Additive manufacturing: which processes?
2020, August, 31
Additive manufacturing opens new avenues in geometry or materials, as new playground for professional players and also for the general public. By widening the field of possibilities, this technology also offers different processes to satisfy the greatest number.
In a non-exhaustive way, and because our article is not intended to be exhaustive, we are going to introduce you to the various processes offered by additive metal manufacturing, all with the aim of popularizing science.
The SLM process or fusion on the powder bed :
SLM stands for Selective Laser Melting. This is the process we have chosen at Precision IMS. It consists in creating a part layer by layer, by adding material. The material in the form of powder particles is fused by means of a laser beam.

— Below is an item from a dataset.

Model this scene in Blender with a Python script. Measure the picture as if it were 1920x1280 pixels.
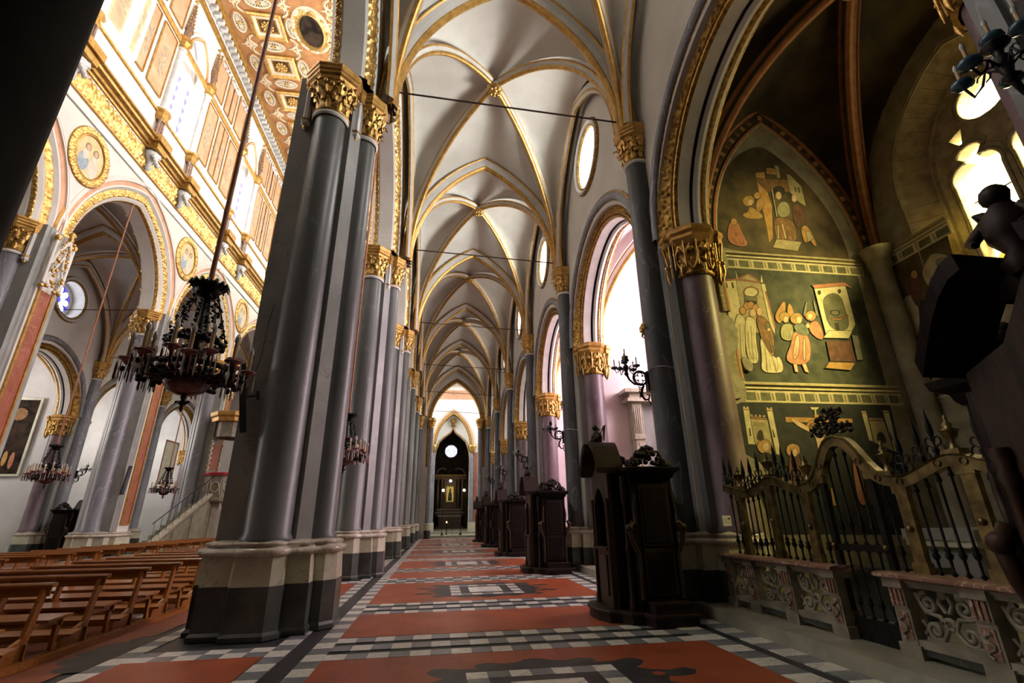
import bpy, math, random
from math import sin, cos, pi, sqrt, atan2, hypot
from mathutils import Vector, Matrix
from mathutils.geometry import tessellate_polygon
import numpy as np
random.seed(7)
for o in list(bpy.data.objects): bpy.data.objects.remove(o)
sc = bpy.context.scene
COL = sc.collection

# ------------------------------------------------------------------ camera
cam = bpy.data.cameras.new('camera'); co = bpy.data.objects.new('camera', cam); COL.objects.link(co)
cam.sensor_width = 36.0; cam.lens = 36.0 * 891.57 / 1920.0; cam.clip_start = 0.05; cam.clip_end = 300
YAW, PITCH, ROLL = .1511, .3569, -.0149
_f = Vector((sin(YAW)*cos(PITCH), cos(YAW)*cos(PITCH), sin(PITCH)))
_r = Vector((cos(YAW), -sin(YAW), 0)); _u = _r.cross(_f)
_r2 = _r*cos(ROLL) + _u*sin(ROLL); _u2 = -_r*sin(ROLL) + _u*cos(ROLL)
co.matrix_world = Matrix(((_r2.x, _u2.x, -_f.x, 0), (_r2.y, _u2.y, -_f.y, 0), (_r2.z, _u2.z, -_f.z, 1.5), (0, 0, 0, 1)))
sc.camera = co
# ------------------------------------------------------------------ light and exposure
sc.view_settings.view_transform = 'Standard'; sc.view_settings.look = 'None'
sc.view_settings.gamma = 1.0; sc.view_settings.use_curve_mapping = False
sc.view_settings.exposure = 0.0
w = bpy.data.worlds.new('sky'); sc.world = w; w.use_nodes = True
w.node_tree.nodes['Background'].inputs[0].default_value = (.55, .7, 1, 1)
w.node_tree.nodes['Background'].inputs[1].default_value = .25
sc.cycles.max_bounces = 9; sc.cycles.diffuse_bounces = 5; sc.cycles.glossy_bounces = 4
sc.cycles.sample_clamp_indirect = 6; sc.cycles.use_light_tree = True
sc.cycles.caustics_reflective = False; sc.cycles.caustics_refractive = False
# daylight through the glass: strength of each lit window (the panes themselves emit)
WIN = {'clerestory_south': 29, 'clerestory_north': 42, 'oculus_south': 60, 'oculus_north': 9,
       'chapel_dark': 8, 'chapel_bright': 36, 'chapel_far': 14, 'transept': 24, 'rose': 3}
# the low amber daylight that enters the frescoed chapel through its window
al = bpy.data.lights.new('chapel_window_light', 'AREA'); al.shape = 'RECTANGLE'; al.size = 3.2; al.size_y = 3.2; al.energy = 1500; al.color = (1, .84, .36); al.spread = math.radians(60)
ao = bpy.data.objects.new('chapel_window_light', al); COL.objects.link(ao); ao.location = (14.2, 2.2, 10.8)
ao.rotation_euler = (Vector((6.6, 8.4, 5.4))-Vector((14.2, 2.2, 10.8))).to_track_quat('-Z', 'Y').to_euler()

# ------------------------------------------------------------------ proportions (metres)
L = 7.11                      # one bay
def YP(i): return 8.83 + L*i  # pier line i
def YB(k): return 5.275 + L*k # middle of bay k
PX = -2.55                    # arcade pier axis
NX = -7.8                     # nave axis (everything north of it mirrors the south)
WX = 4.6                      # south aisle wall face
def MX(x): return 2*NX - x
NDX, NDY = -.28, -.42       # the north arcade is not a perfect mirror of the south one

# ------------------------------------------------------------------ materials
MATS = {}
def newmat(name):
    m = bpy.data.materials.new(name); m.use_nodes = True; MATS[name] = m
    return m, m.node_tree, m.node_tree.nodes['Principled BSDF']
def N(t, typ, **kw):
    n = t.nodes.new(typ)
    for k, v in kw.items(): setattr(n, k, v)
    return n
def mat(name, c1, c2=None, rough=.6, metal=0., scale=3., detail=5., bump=0., bscale=None, vein=None, spec=.5, lo=.35, hi=.65, stretch=None, dist=0., coat=0.):
    m, t, b = newmat(name)
    c1 = tuple(c1)+(1,); c2 = tuple(c2 or c1[:3])+(1,)
    tc = N(t, 'ShaderNodeTexCoord'); mp = N(t, 'ShaderNodeMapping')
    t.links.new(tc.outputs['Object'], mp.inputs[0])
    if stretch: mp.inputs['Scale'].default_value = stretch
    nz = N(t, 'ShaderNodeTexNoise'); nz.inputs['Scale'].default_value = scale; nz.inputs['Detail'].default_value = detail
    nz.inputs['Distortion'].default_value = dist
    t.links.new(mp.outputs[0], nz.inputs['Vector'])
    cr = N(t, 'ShaderNodeValToRGB'); cr.color_ramp.elements[0].position = lo; cr.color_ramp.elements[1].position = hi
    cr.color_ramp.elements[0].color = c1; cr.color_ramp.elements[1].color = c2
    t.links.new(nz.outputs[0], cr.inputs[0]); out = cr.outputs[0]
    if vein:
        vc, vs, vw = vein
        n2 = N(t, 'ShaderNodeTexNoise'); n2.inputs['Scale'].default_value = vs; n2.inputs['Detail'].default_value = 8; n2.inputs['Distortion'].default_value = 1.6
        t.links.new(mp.outputs[0], n2.inputs['Vector'])
        r2 = N(t, 'ShaderNodeValToRGB'); e = r2.color_ramp.elements
        e[0].position = .5-vw; e[0].color = (0,0,0,1); e[1].position = .5; e[1].color = (1,1,1,1)
        k = e.new(.5+vw); k.color = (0,0,0,1)
        t.links.new(n2.outputs[0], r2.inputs[0])
        mx = N(t, 'ShaderNodeMixRGB'); t.links.new(r2.outputs[0], mx.inputs[0]); t.links.new(out, mx.inputs[1]); mx.inputs[2].default_value = tuple(vc)+(1,)
        out = mx.outputs[0]
    t.links.new(out, b.inputs['Base Color'])
    b.inputs['Roughness'].default_value = rough; b.inputs['Metallic'].default_value = metal
    b.inputs['Specular IOR Level'].default_value = spec; b.inputs['Coat Weight'].default_value = coat; b.inputs['Coat Roughness'].default_value = .12
    if bump:
        n3 = N(t, 'ShaderNodeTexNoise'); n3.inputs['Scale'].default_value = bscale or scale*6; n3.inputs['Detail'].default_value = 3
        t.links.new(mp.outputs[0], n3.inputs['Vector'])
        bp = N(t, 'ShaderNodeBump'); bp.inputs['Strength'].default_value = bump; bp.inputs['Distance'].default_value = .02
        t.links.new(n3.outputs[0], bp.inputs['Height']); t.links.new(bp.outputs[0], b.inputs['Normal'])
    return m
def emis(name, col, strength, pattern=None):
    m, t, b = newmat(name)
    b.inputs['Base Color'].default_value = (.02,.02,.02,1)
    b.inputs['Emission Color'].default_value = tuple(col)+(1,)
    b.inputs['Emission Strength'].default_value = strength
    return m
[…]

The manufacturing process takes place in a chamber under neutral gas. The powder is stored in a tank, then the coating system intervenes, by depositing material (this is called a powder bed). The laser is used to melt the powder particles and gives the first section of the object. And so on, layer by layer, until the final part is obtained.
The advantages of this technique, are notable: no need for tools, valid for very complex applications, such as those with very elaborate geometries for example.
We could also talk about the DMLS (Direct Metal Laser Sintering) process, also called SLS for Selective Laser Sintering, which is very similar to the SLM process. The difference being that it is a sintering technique and not a fusion technique like SLM, and with the DMLS process there is incomplete fusion of the powder particles, whereas in SLM the powder is completely fused.
Would you like to know more about this process? Here are some contents that might interest you: a video by Matsuura and an article by All3DP.
The DED or Clad process :
DED stands for Directed Energy Deposition or Concentrated Energy Deposition. During manufacturing, focused thermal energy (usually a laser or electron beam) is used to melt the materials as they are deposited.
Today, we are even seeing the appearance of machines that incorporate recharging heads. The main advantage of this process is that it is possible to work on already existing parts and at very precise locations. Whether it is for reloading, repair, or adding functions to existing shapes, for example. You will have understood it, this process offers many possibilities to repair a part, rather than changing it for a new one, which is not negligible.
Historically, this process is related to the FDM (Fused Deposition Modeling) technique. It is the most widespread process, and certainly the best known to the general public, for example it is widely used in schools and universities. It is known to be inexpensive and easy to use.
However, the limit we could raise for this process would rather be related to the fact that the precision is not always there. It is therefore not the most efficient process for high precision applications. Moreover, to explain this, we could talk about the TRL scale: Technology Readiness Level. This is a scale for assessing the degree of maturity of a technology. It was designed by NASA to manage the technological risk of its programs. It is now widely used in cutting-edge fields such as aeronautics. If it were applied to additive manufacturing, we could say that the challenge would be to reach the highest levels as quickly as possible.
Binder Jetting :
For this process, we use a binding agent that is deposited on a thin layer of powder. Once out of the machine, there is an after-treatment step which consists in putting the part in the oven in order to solidify it. One of the advantages of this process is that it allows the creation of parts quickly and with a relatively good level of detail. So it can be chosen when creating visual prototypes for example. If we look at the materials, we can see that there are developments in the field of metal and ceramics for this process that are interesting to consider.
Also, beyond the materials available, and for applications in plastics specifically, we can obtain colored parts, by mixing the binder with compatible inks. For metal applications, this process is rather recent, promising, but with certainly less data and hindsight for industrial applications.
One of the disadvantages that we can point out for binder spraying is the fact that the mechanical properties of the parts are less resistant. So this process is not valid for all applications.